Extremist group Jaish-ul-Islam has claimed responsibility for the attack that left two men dead.
Gunmen in Quetta shot dead two Shia Muslims who had emigrated from neighboring Afghanistan almost a decade ago to escape violence there, police said Sunday.
Two men opened fire Saturday night on the family, from Afghanistan’s Hazara community, who were at a bus station in Quetta preparing to travel to Karachi. “A man of about 65 years of age and his 18-year-old grandson were killed in the firing at the bus terminal at Sariyab road,” said Imran Qureshi, a senior police official.

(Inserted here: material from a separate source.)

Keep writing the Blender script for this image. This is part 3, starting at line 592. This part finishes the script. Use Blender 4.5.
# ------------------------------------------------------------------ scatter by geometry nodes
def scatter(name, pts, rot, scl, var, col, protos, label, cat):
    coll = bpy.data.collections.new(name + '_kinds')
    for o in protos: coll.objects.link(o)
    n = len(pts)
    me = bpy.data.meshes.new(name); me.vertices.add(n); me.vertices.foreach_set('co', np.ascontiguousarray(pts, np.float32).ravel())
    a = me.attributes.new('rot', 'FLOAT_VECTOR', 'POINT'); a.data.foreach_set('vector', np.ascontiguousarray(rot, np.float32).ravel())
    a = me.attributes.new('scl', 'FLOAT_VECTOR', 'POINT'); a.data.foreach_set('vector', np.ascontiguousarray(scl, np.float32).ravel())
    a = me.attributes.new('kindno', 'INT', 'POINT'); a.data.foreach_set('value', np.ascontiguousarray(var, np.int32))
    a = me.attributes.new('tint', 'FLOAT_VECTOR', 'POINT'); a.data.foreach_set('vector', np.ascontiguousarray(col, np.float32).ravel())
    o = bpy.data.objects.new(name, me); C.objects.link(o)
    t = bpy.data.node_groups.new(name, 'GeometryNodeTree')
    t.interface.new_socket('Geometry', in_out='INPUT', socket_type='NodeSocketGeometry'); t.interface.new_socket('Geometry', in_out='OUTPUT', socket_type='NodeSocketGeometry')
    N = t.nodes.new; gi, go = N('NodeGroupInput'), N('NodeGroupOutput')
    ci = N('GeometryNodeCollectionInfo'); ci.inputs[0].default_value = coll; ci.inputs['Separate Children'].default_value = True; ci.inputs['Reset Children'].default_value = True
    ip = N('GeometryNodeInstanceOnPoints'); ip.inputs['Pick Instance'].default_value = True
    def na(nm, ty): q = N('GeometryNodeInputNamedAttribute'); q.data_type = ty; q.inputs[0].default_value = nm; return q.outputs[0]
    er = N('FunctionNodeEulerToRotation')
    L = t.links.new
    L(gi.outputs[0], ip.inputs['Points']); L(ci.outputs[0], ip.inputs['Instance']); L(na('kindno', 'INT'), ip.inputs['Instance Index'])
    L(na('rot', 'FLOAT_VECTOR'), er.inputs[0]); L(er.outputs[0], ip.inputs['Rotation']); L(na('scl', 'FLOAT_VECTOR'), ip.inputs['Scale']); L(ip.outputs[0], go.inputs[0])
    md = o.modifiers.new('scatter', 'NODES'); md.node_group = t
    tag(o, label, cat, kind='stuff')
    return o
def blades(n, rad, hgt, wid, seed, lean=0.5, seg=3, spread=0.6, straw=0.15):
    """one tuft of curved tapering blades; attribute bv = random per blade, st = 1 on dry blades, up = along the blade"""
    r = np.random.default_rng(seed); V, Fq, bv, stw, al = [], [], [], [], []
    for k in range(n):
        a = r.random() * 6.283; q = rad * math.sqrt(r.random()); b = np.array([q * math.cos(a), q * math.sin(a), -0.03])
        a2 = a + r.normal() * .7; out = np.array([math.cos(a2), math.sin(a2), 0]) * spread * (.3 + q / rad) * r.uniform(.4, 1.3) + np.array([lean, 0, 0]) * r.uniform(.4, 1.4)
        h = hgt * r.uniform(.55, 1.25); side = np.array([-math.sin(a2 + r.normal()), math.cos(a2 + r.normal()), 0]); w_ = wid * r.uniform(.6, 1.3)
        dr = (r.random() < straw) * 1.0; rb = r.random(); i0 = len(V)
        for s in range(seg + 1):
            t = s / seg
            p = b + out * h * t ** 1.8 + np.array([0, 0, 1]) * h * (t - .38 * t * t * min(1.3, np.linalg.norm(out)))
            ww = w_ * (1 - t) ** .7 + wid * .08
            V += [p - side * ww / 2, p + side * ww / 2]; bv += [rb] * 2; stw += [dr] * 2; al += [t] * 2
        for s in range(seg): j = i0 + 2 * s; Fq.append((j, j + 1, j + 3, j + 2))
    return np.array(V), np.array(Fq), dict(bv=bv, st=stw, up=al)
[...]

Two other men and two women family members managed to run away and take shelter. The gunmen escaped on a motorbike. Qureshi said the family had migrated from Afghanistan almost a decade ago to escape war in their homeland.
A man describing himself as a member of the banned Sunni Muslim extremist group Jaish-ul-Islam called media outlets to claim responsibility for the attack.
Quetta is the capital of Balochistan province, which is torn both by a separatist insurgency and violence directed against Shias. They make up around 20 percent of Pakistan’s population, which is largely Sunni Muslim.
According to a report by a Human Rights Watch, more than 400 Shias were killed in targeted attacks across the country in 2013.